Required work
Reproduce all of the material exactly as shown.

Material

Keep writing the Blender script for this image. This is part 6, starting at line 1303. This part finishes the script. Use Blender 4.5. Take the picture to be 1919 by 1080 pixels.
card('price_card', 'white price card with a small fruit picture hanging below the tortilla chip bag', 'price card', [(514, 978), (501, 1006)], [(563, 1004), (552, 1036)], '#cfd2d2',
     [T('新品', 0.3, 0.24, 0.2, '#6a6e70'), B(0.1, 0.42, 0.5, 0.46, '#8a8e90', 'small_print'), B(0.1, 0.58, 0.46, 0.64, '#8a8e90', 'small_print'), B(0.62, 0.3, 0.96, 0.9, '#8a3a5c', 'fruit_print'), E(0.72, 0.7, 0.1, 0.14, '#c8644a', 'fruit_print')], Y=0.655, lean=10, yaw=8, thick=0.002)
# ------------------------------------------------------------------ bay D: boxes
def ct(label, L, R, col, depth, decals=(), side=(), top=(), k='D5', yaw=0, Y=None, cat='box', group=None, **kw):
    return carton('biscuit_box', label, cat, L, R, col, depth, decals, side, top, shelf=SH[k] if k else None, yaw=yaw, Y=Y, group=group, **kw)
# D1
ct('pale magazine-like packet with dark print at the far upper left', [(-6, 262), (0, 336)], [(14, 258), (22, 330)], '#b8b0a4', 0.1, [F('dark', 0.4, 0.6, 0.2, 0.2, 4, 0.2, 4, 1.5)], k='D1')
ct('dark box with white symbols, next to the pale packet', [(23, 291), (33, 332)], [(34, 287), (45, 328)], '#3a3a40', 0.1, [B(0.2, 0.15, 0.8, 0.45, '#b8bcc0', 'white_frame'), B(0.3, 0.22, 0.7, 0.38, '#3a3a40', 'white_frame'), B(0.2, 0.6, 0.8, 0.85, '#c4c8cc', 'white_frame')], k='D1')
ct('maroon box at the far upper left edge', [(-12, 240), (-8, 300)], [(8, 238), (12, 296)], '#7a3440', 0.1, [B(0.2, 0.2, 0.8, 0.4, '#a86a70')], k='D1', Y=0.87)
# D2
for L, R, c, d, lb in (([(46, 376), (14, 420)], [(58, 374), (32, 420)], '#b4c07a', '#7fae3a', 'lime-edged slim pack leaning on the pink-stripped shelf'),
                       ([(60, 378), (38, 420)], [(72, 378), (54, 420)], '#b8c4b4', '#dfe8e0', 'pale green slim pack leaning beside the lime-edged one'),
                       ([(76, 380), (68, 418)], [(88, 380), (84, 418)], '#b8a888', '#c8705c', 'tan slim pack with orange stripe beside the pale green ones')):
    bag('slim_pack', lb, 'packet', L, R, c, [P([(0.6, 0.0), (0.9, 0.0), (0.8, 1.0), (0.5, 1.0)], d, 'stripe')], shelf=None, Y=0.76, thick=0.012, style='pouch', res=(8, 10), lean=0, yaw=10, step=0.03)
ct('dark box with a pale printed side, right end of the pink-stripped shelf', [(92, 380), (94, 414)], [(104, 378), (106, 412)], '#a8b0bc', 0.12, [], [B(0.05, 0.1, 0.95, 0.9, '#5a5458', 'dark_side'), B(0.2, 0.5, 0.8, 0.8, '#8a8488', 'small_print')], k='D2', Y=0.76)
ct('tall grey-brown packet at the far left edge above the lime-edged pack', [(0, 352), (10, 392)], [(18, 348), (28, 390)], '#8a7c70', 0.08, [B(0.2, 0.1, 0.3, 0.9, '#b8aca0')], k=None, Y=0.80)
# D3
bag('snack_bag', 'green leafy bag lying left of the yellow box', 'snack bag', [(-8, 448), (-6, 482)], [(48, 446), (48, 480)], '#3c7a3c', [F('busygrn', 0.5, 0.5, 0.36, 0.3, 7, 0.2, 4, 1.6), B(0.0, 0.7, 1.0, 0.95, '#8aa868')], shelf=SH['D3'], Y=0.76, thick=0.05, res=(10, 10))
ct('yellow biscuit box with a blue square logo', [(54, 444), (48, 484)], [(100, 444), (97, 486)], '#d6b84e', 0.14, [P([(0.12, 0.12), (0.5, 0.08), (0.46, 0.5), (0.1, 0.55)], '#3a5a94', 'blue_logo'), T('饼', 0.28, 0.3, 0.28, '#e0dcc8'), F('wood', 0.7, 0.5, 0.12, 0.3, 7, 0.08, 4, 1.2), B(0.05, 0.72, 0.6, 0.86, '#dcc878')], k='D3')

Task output
Keep writing the Blender script for this image. This is part 6, starting at line 1303. This part finishes the script. Use Blender 4.5. Take the picture to be 1919 by 1080 pixels.
card('price_card', 'white price card with a small fruit picture hanging below the tortilla chip bag', 'price card', [(514, 978), (501, 1006)], [(563, 1004), (552, 1036)], '#cfd2d2',
     [T('新品', 0.3, 0.24, 0.2, '#6a6e70'), B(0.1, 0.42, 0.5, 0.46, '#8a8e90', 'small_print'), B(0.1, 0.58, 0.46, 0.64, '#8a8e90', 'small_print'), B(0.62, 0.3, 0.96, 0.9, '#8a3a5c', 'fruit_print'), E(0.72, 0.7, 0.1, 0.14, '#c8644a', 'fruit_print')], Y=0.655, lean=10, yaw=8, thick=0.002)
# ------------------------------------------------------------------ bay D: boxes
def ct(label, L, R, col, depth, decals=(), side=(), top=(), k='D5', yaw=0, Y=None, cat='box', group=None, **kw):
    return carton('biscuit_box', label, cat, L, R, col, depth, decals, side, top, shelf=SH[k] if k else None, yaw=yaw, Y=Y, group=group, **kw)
# D1
ct('pale magazine-like packet with dark print at the far upper left', [(-6, 262), (0, 336)], [(14, 258), (22, 330)], '#b8b0a4', 0.1, [F('dark', 0.4, 0.6, 0.2, 0.2, 4, 0.2, 4, 1.5)], k='D1')
ct('dark box with white symbols, next to the pale packet', [(23, 291), (33, 332)], [(34, 287), (45, 328)], '#3a3a40', 0.1, [B(0.2, 0.15, 0.8, 0.45, '#b8bcc0', 'white_frame'), B(0.3, 0.22, 0.7, 0.38, '#3a3a40', 'white_frame'), B(0.2, 0.6, 0.8, 0.85, '#c4c8cc', 'white_frame')], k='D1')
ct('maroon box at the far upper left edge', [(-12, 240), (-8, 300)], [(8, 238), (12, 296)], '#7a3440', 0.1, [B(0.2, 0.2, 0.8, 0.4, '#a86a70')], k='D1', Y=0.87)
# D2
for L, R, c, d, lb in (([(46, 376), (14, 420)], [(58, 374), (32, 420)], '#b4c07a', '#7fae3a', 'lime-edged slim pack leaning on the pink-stripped shelf'),
                       ([(60, 378), (38, 420)], [(72, 378), (54, 420)], '#b8c4b4', '#dfe8e0', 'pale green slim pack leaning beside the lime-edged one'),
                       ([(76, 380), (68, 418)], [(88, 380), (84, 418)], '#b8a888', '#c8705c', 'tan slim pack with orange stripe beside the pale green ones')):
    bag('slim_pack', lb, 'packet', L, R, c, [P([(0.6, 0.0), (0.9, 0.0), (0.8, 1.0), (0.5, 1.0)], d, 'stripe')], shelf=None, Y=0.76, thick=0.012, style='pouch', res=(8, 10), lean=0, yaw=10, step=0.03)
ct('dark box with a pale printed side, right end of the pink-stripped shelf', [(92, 380), (94, 414)], [(104, 378), (106, 412)], '#a8b0bc', 0.12, [], [B(0.05, 0.1, 0.95, 0.9, '#5a5458', 'dark_side'), B(0.2, 0.5, 0.8, 0.8, '#8a8488', 'small_print')], k='D2', Y=0.76)
ct('tall grey-brown packet at the far left edge above the lime-edged pack', [(0, 352), (10, 392)], [(18, 348), (28, 390)], '#8a7c70', 0.08, [B(0.2, 0.1, 0.3, 0.9, '#b8aca0')], k=None, Y=0.80)
# D3
bag('snack_bag', 'green leafy bag lying left of the yellow box', 'snack bag', [(-8, 448), (-6, 482)], [(48, 446), (48, 480)], '#3c7a3c', [F('busygrn', 0.5, 0.5, 0.36, 0.3, 7, 0.2, 4, 1.6), B(0.0, 0.7, 1.0, 0.95, '#8aa868')], shelf=SH['D3'], Y=0.76, thick=0.05, res=(10, 10))
ct('yellow biscuit box with a blue square logo', [(54, 444), (48, 484)], [(100, 444), (97, 486)], '#d6b84e', 0.14, [P([(0.12, 0.12), (0.5, 0.08), (0.46, 0.5), (0.1, 0.55)], '#3a5a94', 'blue_logo'), T('饼', 0.28, 0.3, 0.28, '#e0dcc8'), F('wood', 0.7, 0.5, 0.12, 0.3, 7, 0.08, 4, 1.2), B(0.05, 0.72, 0.6, 0.86, '#dcc878')], k='D3')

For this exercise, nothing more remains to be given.